• [BRIEF]:
In the material below, find each line holding the string "script" and copy it.

• [DATA TO USE]:
******

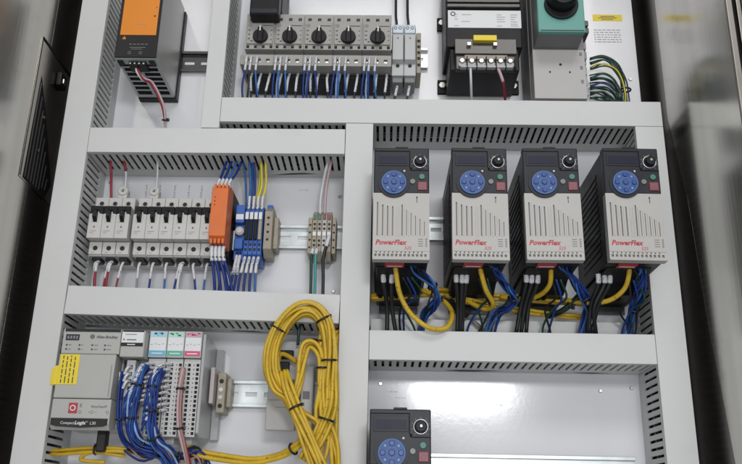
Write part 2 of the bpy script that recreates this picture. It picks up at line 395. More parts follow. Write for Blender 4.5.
# ---------------------------------------------------------------- drives
def make_drive():
    x0, x1 = -28.5, 34.5; zt, zb = 122.0, -12.6
    t = T('variable_speed_drive', 'tmp', 'motor drive', 3, zb, 0, 'variable speed drives with blue dials')
    body = M().box(x0 + 1, x1 - 1, zb + 1.5, zt - 1, 1, 138)
    b = t.p('body', body, 'black', bev=1.2)
    f = M()
    for side in (x0 + .2, x1 - .8):
        for i in range(13): f.box(side, side + .6 + .3, zb + 16 + i * 8, zb + 20.5 + i * 8, 30, 112)
    t.p('cooling_rib', f, 'black', kind='stuff')
    t.p('lower_housing', M().side([(4, zb + 1), (4, zb - 16), (60, zb - 16), (84, zb - 6), (118, zb + 1)], x0 + 4, x1 - 6), 'black', bev=1.2)
    # keypad
    k = t.p('keypad', M().prism([(x0, 66), (x1, 66), (x1, zt), (x0, zt)], 138.2, 150), 'keypad', bev=1.3)
    g = M(); g.box(x0 + 1, 12, 117.2, 118, 150, 150.5); g.box(12, 12.8, 97, 118, 150, 150.5); g.box(14.6, x1 - .5, 93.5, 94.3, 150, 150.5)
    g.box(12.8, 15, 94.1, 97.2, 150, 150.5)
    t.p('seam', g, 'blackr', parent=k)
    t.p('top_tab', M().box(-4, 10, zt + .1, zt + 2, 142, 149), 'keypad', bev=.5, parent=k)
    t.p('display_frame', M().box(-24.6, 11.2, 99.3, 115, 150.1, 150.9), 'keypad', bev=.3, parent=k)
    t.p('display', M().box(-22.4, 9.6, 101.6, 111.2, 151, 151.4), 'disp', parent=k)
    t.p('dial_surround', M().disc(-5.6, 78, 18.3, 146, 151.6, 40, 17.8), 'keypad')
    dl = t.p('dial', M().disc(-5.6, 78, 14.6, 151.8, 153.4, 36, 14.2), 'dial')
    r = M(); r.ring(-5.6, 78, 13.2, 13.6, 153.3, 153.6, 36); r.ring(-5.6, 78, 5.6, 6.0, 153.3, 153.6, 28)
    t.p('dial_print', r, 'dialr', parent=dl)
    for dx, dz, rr in ((0, 9.4, 2.9), (0, -9.4, 2.9), (9.4, 0, 2.9), (-9.4, 0, 2.9), (0, 0, 3.1)):
        t.p('dial_button', M().disc(-5.6 + dx, 78 + dz, rr, 153.4, 154.6, 18, rr * .8), 'dialb', parent=dl)
    for a in range(4):
        an = math.pi / 4 + a * math.pi / 2
        t.p('dial_mark', M().disc(-5.6 + 9.8 * math.cos(an), 78 + 9.8 * math.sin(an), 1.3, 153.3, 153.7, 10), 'dialr', parent=dl)
    t.p('indicator_lamp', M().disc(6.2, 92.8, 1.1, 150, 151, 12), 'white', parent=k)
    kn = t.p('speed_knob', M().disc(24, 104.4, 6.2, 151, 157.5, 28, 5.4), 'black', bev=.4)
    t.p('knob_ring', M().ring(24, 104.4, 6.5, 8.0, 150, 151.6, 30), 'knobr', parent=kn)
    t.p('knob_cap', M().disc(24.2, 104.6, 2.2, 157.5, 158.6, 16, 1.2), 'knobr', parent=kn)
    for a in range(9):
        an = math.radians(-50 + a * 35); t.p('scale_tick', M().box(24 + 9.2 * math.cos(an) - .35, 24 + 9.2 * math.cos(an) + .35, 104.4 + 9.2 * math.sin(an) - .6, 104.4 + 9.2 * math.sin(an) + .6, 150, 150.3), 'greyp', parent=kn)
    t.p('reverse_button', M().disc(15.7, 80.0, 3.2, 150, 151.6, 18, 2.8), 'greyb')
    t.p('start_button', M().disc(26.2, 85.9, 3.5, 150, 151.8, 18, 3.1), 'green')
    sb = t.p('stop_button', M().box(21.4, 32, 69.4, 79.6, 150, 151.7), 'redb', bev=1)
    t.p('stop_mark', M().ring(26.6, 74.4, 2.0, 2.7, 151.7, 151.95, 18), 'greyb', parent=sb)
    # beige cover: real slots
    holes = []
    for i, xx in enumerate([-24.4, -18.6, -13.0, -7.4, 3.2]):
        ztop = [55, 52, 50.5, 50, 52][i]; holes.append((xx, xx + 1.5, 15, ztop))
    for i in range(5): holes.append((8.6 + i * 5.0, 9.3 + i * 5.0, 15.5, 46 - i * 3.5))
    hr = [(x0 + 2.0 + i * 4.6, x0 + 4.6 + i * 4.6, -9.2, -6.2) for i in range(13)] + [(x0 + 3.4 + i * 4.6, x0 + 4.8 + i * 4.6, -5.2, -3.6) for i in range(12)]
    c = t.p('front_cover', M().sheet(x0, x1, zb, 66, 138.4, 149.6, holes + hr), 'drive')
    rb = M()
    for rx, rz in ((-21.3, 53), (-15.6, 51), (-9.9, 50), (-2.4, 50), (.4, 50), (6.0, 49), (11.2, 45), (16.2, 42), (21.2, 38), (26.2, 34)): rb.box(rx, rx + .8, 14.5, rz, 149.6, 150.2)
    t.p('raised_rib', rb, 'drive', parent=c, kind='stuff')
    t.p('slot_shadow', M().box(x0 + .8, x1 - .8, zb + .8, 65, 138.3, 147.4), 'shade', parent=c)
    t.p('cover_edge', M().box(x0, x1, zb - .4, zb + 1.4, 138.6, 150.6), 'drive', parent=c, bev=.4)
    t.p('cover_edge', M().box(x0 + .6, x1 - .6, -2.9, -2.2, 149.6, 150.2), 'drive', parent=c)
    t.p('cover_mark', M().box(20.2, 20.9, 54.5, 62.5, 149.6, 149.9), 'ink', parent=c)
    t.p('cover_mark', M().box(19.6, 21.5, 60.3, 61.3, 149.6, 149.9), 'ink', parent=c)
    t.txt('PowerFlex', -25.6, 4.6, 149.7, 5.6, 'redp', parent=c, shear=.25, bold=.28, sx=.98)
    t.txt('525', 6.4, -.9, 149.7, 3.7, 'redp', parent=c, shear=.25)
    pr = M()
    for i in range(4): pr.box(22, 27.4, 3.0 + i * 2.6, 3.8 + i * 2.6, 149.6, 149.9); pr.box(30, 32, 2.6 + i * 2.6, 4.2 + i * 2.6, 149.6, 149.9)
    t.p('fine_print', pr, 'greyp', parent=c)
    # underside
    u = t.p('terminal_label', M().side([(120, zb - .6), (120, zb + 1.2), (134, zb + 1.2), (134, zb - .6)], -14.5, 7), 'redp')
    t.p('label_text', M().box(-12, 5, zb - .9, zb - .5, 124.5, 127), 'lab', parent=u)
    for i in range(5):
        t.p('terminal', M().box(-22 + i * 6.4, -17.4 + i * 6.4, zb - 18.5, zb - 15, 44, 54), 'blackr')
    t.p('grounding_plate', M().box(x0 + 7, x1 - 8, zb - 26, zb - 16, 2, 5), 'zincd', bev=.5)
    return t
dr = make_drive()
dlab = ['leftmost of the four drives in the row, beside the central vertical duct', 'second drive in the row, between the leftmost drive and the third',
        'third drive in the row, just left of the rightmost one', 'rightmost of the four drives, beside the tall right duct',
        'lone drive at the bottom of the panel, cut by the picture edge']
dr.o['label'] = 'black and beige ' + dlab[0]
for i, (dx, dz, rz) in enumerate([(87.4, 1.0, 0), (171.4, 2.0, 0), (260, 3.0, .0), (1.2, -296.8, 0)]):
    c = copy_tree(dr.o); c.location = dr.o.location + Vector((dx * S, 0, dz * S)); c['label'] = ('black and beige ' if i < 3 else 'dark ') + dlab[i + 1]; c.rotation_euler = (0, (.004, -.003, .006, -.004)[i], (.006, -.008, .004, 0)[i])

# ---------------------------------------------------------------- power supply (top left)
t = T('power_supply', 'orange and black fronted power supply with bare metal sides at the top left', 'power supply', -332, 258)
X0, X1, ZB, D = -357.5, -306, 259, 114
t.p('case', M().box(X0, X1, ZB, 400, 12, D), 'alu', bev=.8)
t.p('back_plate', M().box(X0 + 1, X1 + 2, ZB - 3, 396, 2, 12), 'black')
t.p('front_panel', M().box(X0 - .6, X1 + .6, ZB - .5, 400, D, D + 2.4), 'black', bev=.5)
fp = t.p('orange_panel', M().box(X0 + 3.4, X1 - 2.4, 290, 400, D + 2.4, D + 3.2), 'orange', bev=.2)
t.p('mark', M().disc(-312.5, 318, 1.2, D + 3.2, D + 3.4, 10), 'black', parent=fp)
t.p('mark', M().disc(-311.5, 331, .7, D + 3.2, D + 3.4, 10), 'black', parent=fp)
pr = M()
for z, a, b_ in ((350, -344, -318), (347, -342, -320), (305, -336, -322)): pr.box(a, b_, z, z + .7, D + 3.2, D + 3.35)
t.p('fine_print', pr, 'beige', parent=fp)
t.p('warning_mark', M().prism([(-350.8, 284), (-345.8, 284), (-348.3, 288.6)], D + 2.4, D + 2.8), 'orange')
pr = M()
for i in range(5): pr.box(-341 + i * 5, -337.6 + i * 5, 276.5, 277.3, D + 2.4, D + 2.6)
pr.box(-340, -320, 272, 272.6, D + 2.4, D + 2.6); pr.box(-338, -324, 269.6, 270.1, D + 2.4, D + 2.6)
t.p('fine_print', pr, 'greyp')
for i in range(3): t.p('jack', M().disc(-339.5 + i * 7, 264.5, 1.5, D + 2.4, D + 2.7, 12), 'hole')
for i in range(2): t.p('jack_ring', M().ring(-339.5 + i * 14, 264.5, 1.5, 2.0, D + 2.4, D + 2.8, 14), 'greyp')
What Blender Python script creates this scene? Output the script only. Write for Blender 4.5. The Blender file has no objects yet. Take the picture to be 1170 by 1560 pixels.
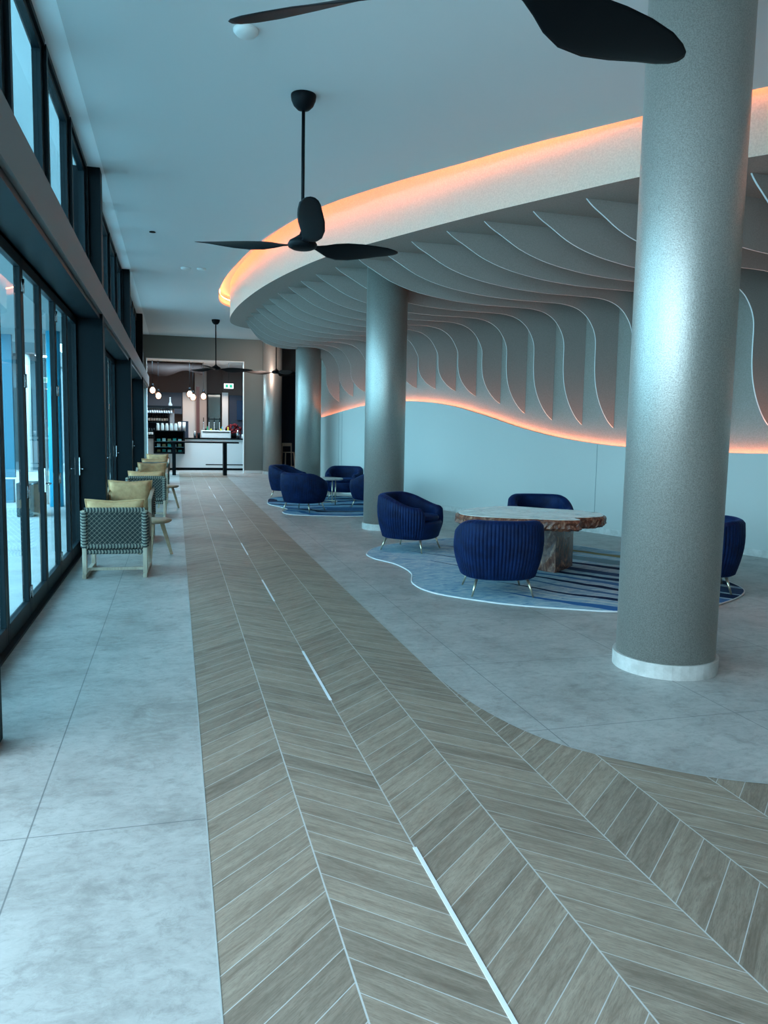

******

• [EXPECTED OUTPUT]:
Write part 2 of the bpy script that recreates this picture. It picks up at line 395. More parts follow. Write for Blender 4.5.
What Blender Python script creates this scene? Output the script only. Write for Blender 4.5. The Blender file has no objects yet. Take the picture to be 1170 by 1560 pixels.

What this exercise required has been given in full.